Didn’t Catch it in the Newsroom

Good afternoon everyone — at least that’s where we are at in our day. Thanks to streaming we were able to listen to a church service in Quebec, part of one in Manitoba, and our own here in Sask. Now we have a brilliant blue sky and warm sunshine, the birds are dragging sticks and straws to various nests, and I’d best send out my response to today’s prompt.

Do I dare ask if you’ve tried the new editor? Yesterday I was reading several other bloggers’ thoughts and experiences with this complicated new Block Editor. Not many sweet notes in their song; so far the chorus sounds more like “Aargh…Why! Why!” My own gripe is that I have to go through my post and Justify every single paragraph — one by one — and then I can’t see that it has been done until it’s published. Aargh.

The Ragtag Daily Prompt, contributed by yours truly, is JOURNALIST. Do hop over and check out the links to see what others are posting about this subject. There’s a wide range of interpretations here.

Now, here’s my contribution:

In his book, A Way With Words, ©1979, Canadian newsman Bill Cameron takes a light-hearted look at some of the journalistic bloopers he’s seen in his day and suggests ways writers can clarify their writing. No more, I saw the fox run through the field looking through my binoculars.” 🙂

One thing he mentions is that a reporter should follow an order and always state at the beginning of the story what it’s about. Here’s the opening line of a story once printed in the Regina paper. How did this one sneak past the editor?
“An intricate breeding style, developed through a boyhood hobby, is fast turning into a full-time vocation for a Kantsay district farmer and his wife.”
The reporter does explain a few lines down that said farmer and wife were having great success at breeding and raising some type of livestock, but Mr Cameron thinks that lead-in produced many a chuckle.

Here’s another, from a Saskatoon paper’s editorial of bygone days:
Speaking of expensive frills in modern houses, the writer explains how “dining rooms were once considered necessary because the old-type kitchen was not suitable for eating.

Don’t panic, dear readers. I haven’t heard of any Canadians who actually tried to eat their kitchen.

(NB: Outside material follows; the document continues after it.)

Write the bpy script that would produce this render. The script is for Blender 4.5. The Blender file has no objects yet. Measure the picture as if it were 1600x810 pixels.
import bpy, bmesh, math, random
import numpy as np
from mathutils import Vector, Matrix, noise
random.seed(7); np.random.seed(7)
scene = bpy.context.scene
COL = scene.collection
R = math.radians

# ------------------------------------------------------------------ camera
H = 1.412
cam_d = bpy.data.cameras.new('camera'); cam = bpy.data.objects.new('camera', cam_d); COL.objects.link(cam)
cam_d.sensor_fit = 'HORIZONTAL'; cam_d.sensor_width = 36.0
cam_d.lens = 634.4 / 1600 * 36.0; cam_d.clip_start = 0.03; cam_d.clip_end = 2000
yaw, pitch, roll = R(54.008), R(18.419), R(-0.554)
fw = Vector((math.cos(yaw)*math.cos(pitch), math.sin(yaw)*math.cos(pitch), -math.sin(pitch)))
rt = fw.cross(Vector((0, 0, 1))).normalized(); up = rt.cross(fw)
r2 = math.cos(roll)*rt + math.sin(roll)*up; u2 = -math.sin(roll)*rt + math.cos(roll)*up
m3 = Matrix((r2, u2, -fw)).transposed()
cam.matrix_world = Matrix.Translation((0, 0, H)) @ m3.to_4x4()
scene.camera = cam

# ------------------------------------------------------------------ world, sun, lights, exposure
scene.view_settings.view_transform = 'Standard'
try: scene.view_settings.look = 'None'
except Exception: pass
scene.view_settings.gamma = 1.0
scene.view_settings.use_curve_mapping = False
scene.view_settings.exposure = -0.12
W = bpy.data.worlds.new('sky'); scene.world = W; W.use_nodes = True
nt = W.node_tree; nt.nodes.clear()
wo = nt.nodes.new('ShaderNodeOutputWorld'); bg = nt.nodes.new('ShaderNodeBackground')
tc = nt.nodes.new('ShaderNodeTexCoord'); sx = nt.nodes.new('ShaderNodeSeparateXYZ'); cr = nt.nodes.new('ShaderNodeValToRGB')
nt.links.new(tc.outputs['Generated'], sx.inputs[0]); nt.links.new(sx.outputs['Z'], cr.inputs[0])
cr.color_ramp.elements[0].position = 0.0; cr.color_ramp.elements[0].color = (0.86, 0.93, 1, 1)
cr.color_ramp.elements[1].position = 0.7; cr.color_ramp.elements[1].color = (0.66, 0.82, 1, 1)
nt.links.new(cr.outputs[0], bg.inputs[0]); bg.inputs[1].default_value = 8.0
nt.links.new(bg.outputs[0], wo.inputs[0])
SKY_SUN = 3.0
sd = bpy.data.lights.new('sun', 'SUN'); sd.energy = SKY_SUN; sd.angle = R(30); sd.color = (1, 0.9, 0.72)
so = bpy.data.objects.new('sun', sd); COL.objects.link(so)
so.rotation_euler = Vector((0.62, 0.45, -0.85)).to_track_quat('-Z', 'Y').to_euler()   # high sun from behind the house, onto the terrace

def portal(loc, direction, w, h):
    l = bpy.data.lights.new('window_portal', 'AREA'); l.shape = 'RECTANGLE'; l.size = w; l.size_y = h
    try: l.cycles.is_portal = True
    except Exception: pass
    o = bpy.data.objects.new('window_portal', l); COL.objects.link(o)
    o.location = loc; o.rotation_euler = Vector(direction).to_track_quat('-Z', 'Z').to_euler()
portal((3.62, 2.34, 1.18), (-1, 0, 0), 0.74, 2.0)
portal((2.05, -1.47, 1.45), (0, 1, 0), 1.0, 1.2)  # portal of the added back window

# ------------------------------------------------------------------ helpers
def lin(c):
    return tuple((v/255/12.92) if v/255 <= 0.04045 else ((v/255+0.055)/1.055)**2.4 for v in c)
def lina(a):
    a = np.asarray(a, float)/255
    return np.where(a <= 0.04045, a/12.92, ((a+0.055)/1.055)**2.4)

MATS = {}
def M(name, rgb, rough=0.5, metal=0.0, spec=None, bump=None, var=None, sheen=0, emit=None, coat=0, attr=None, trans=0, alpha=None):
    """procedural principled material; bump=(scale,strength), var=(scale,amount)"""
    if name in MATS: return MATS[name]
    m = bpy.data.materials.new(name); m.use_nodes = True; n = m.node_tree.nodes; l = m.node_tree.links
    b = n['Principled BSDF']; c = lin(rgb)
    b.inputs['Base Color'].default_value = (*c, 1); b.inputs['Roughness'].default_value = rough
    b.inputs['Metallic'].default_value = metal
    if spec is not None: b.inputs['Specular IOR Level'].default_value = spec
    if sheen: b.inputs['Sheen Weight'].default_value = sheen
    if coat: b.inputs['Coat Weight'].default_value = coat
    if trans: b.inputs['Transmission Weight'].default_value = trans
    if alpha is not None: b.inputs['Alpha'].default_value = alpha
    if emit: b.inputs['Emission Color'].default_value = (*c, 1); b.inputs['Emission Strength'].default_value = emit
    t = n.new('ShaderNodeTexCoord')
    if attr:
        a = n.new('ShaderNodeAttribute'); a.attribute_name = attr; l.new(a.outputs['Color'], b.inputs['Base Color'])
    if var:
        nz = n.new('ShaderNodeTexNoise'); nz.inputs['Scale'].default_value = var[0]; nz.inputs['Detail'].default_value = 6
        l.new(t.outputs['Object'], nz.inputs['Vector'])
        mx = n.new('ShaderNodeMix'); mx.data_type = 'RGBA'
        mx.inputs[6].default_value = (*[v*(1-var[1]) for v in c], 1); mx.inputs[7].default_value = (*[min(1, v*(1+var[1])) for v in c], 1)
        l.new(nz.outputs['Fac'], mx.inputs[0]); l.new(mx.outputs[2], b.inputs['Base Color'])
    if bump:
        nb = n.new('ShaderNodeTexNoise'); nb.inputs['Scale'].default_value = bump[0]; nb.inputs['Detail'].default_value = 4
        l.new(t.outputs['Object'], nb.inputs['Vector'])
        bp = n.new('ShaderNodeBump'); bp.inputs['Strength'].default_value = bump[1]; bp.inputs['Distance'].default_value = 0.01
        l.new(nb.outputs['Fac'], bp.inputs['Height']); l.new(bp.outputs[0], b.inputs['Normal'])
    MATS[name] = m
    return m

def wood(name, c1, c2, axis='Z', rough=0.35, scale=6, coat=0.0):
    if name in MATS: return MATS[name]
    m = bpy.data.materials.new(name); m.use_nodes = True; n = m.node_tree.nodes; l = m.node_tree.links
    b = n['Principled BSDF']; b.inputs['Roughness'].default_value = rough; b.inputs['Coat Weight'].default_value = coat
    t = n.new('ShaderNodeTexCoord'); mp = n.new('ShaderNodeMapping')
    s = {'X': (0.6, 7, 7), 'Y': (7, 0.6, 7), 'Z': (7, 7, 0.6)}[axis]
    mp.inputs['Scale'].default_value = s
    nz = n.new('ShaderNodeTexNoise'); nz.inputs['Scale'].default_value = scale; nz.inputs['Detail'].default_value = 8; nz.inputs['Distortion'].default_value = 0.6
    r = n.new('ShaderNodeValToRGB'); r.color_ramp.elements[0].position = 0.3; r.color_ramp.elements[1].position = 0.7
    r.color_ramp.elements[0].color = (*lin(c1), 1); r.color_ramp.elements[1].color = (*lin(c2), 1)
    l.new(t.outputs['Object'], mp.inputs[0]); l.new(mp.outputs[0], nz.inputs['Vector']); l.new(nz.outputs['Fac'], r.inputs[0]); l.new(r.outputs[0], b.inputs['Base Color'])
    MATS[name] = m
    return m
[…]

Mr Cameron stresses that every writer “should look over everything they write with the most critical eye they can muster. Read it over. Read it out loud. Better, have a friend read it over to you.”

After all, to air is human — and your Spell checker will miss a few, too.

He admits that sometimes they get a great lead to an article and can’t use it because it would be in such poor taste. For example, When J Edgar Hoover died, a fellow editor in the newsroom suggested as a lead to the obituary, ‘The death of J Edgar Hoover has left at vacuum at the FBI’. It gave them a quick chuckle, but they knew it wouldn’t be well accepted.

Do you think journalists and editors in our day ever reject a story because it’s in poor taste?

5 thoughts on “Didn’t Catch it in the Newsroom

    1. When you think how many hundred pages used to be in the average newspaper, I’m not so surprised. Typos and blips like this will probably always slip through. It’s the outright false reports, biased slants, and misleading stats that irk and/or scare me.
      Thanks for your comment, Dale.

      Liked by 1 person

      1. True. Something like: “I’ve been driving for forty years and fell asleep at the wheel last Tuesday, hitting the ditch with my car and knocking over a sign.”

        My all time favourite, a note written to a social worker: “According to your instructions I have given birth to twins in the enclosed envelope.”